Once inside, one is overwhelmed both by the splendour of the remains of the frescoes and the magnitude of the devastation. With no more Polish residents in the village, and no one to remember - let alone to revive - the Polish past of the village, the church is falling into pieces and into oblivion.

for photos of the Church after its renovation in 1905 click here, see the first photo on the right, then scroll down and click on the old black and white Polish postcard showing the altar.

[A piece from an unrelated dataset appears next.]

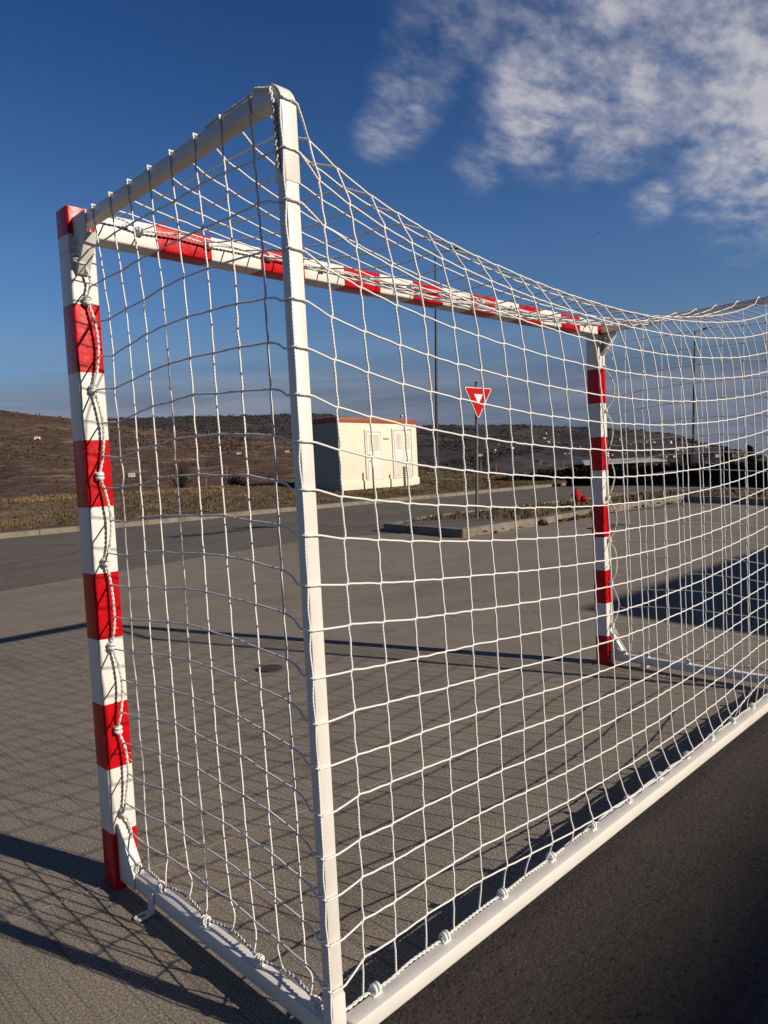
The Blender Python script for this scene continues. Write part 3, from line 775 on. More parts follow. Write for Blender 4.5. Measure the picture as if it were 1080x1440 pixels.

On the other hand I have made an astonishing discovery thanks to 80 year-old Yaroslava Tsymbaliuk: there exists, in Okopy, a Jewish cemetery that is not mentioned in any of the sources I have consulted or that I am aware of. It is situated outside the village, as is proper for a Jewish cemetery and is, by now, completely covered by vegetation. Only three tombstones can somehow still be seen through the branches. Yaroslava said that there were many more graves there and clearly remembered how the villages Jews used to bring their dead to this cemetery when she was a child.

What is intriguing is that there is no mention of a cemetery in Okopy in any of the Jewish sources. Dating this cemetery might involve some very interesting detective work. The little I could read from the stone on the left photo revealed that it was a tombstone of a woman. The inscription was written in Hebrew letters (the upper part) and in Polish (the lower part). Obviously, the cemetery predates 1942. However, the state of abandonment it is in requires a lot of cleaning and rehabilitating work that needs to be done before one can even attempt to date the cemetery.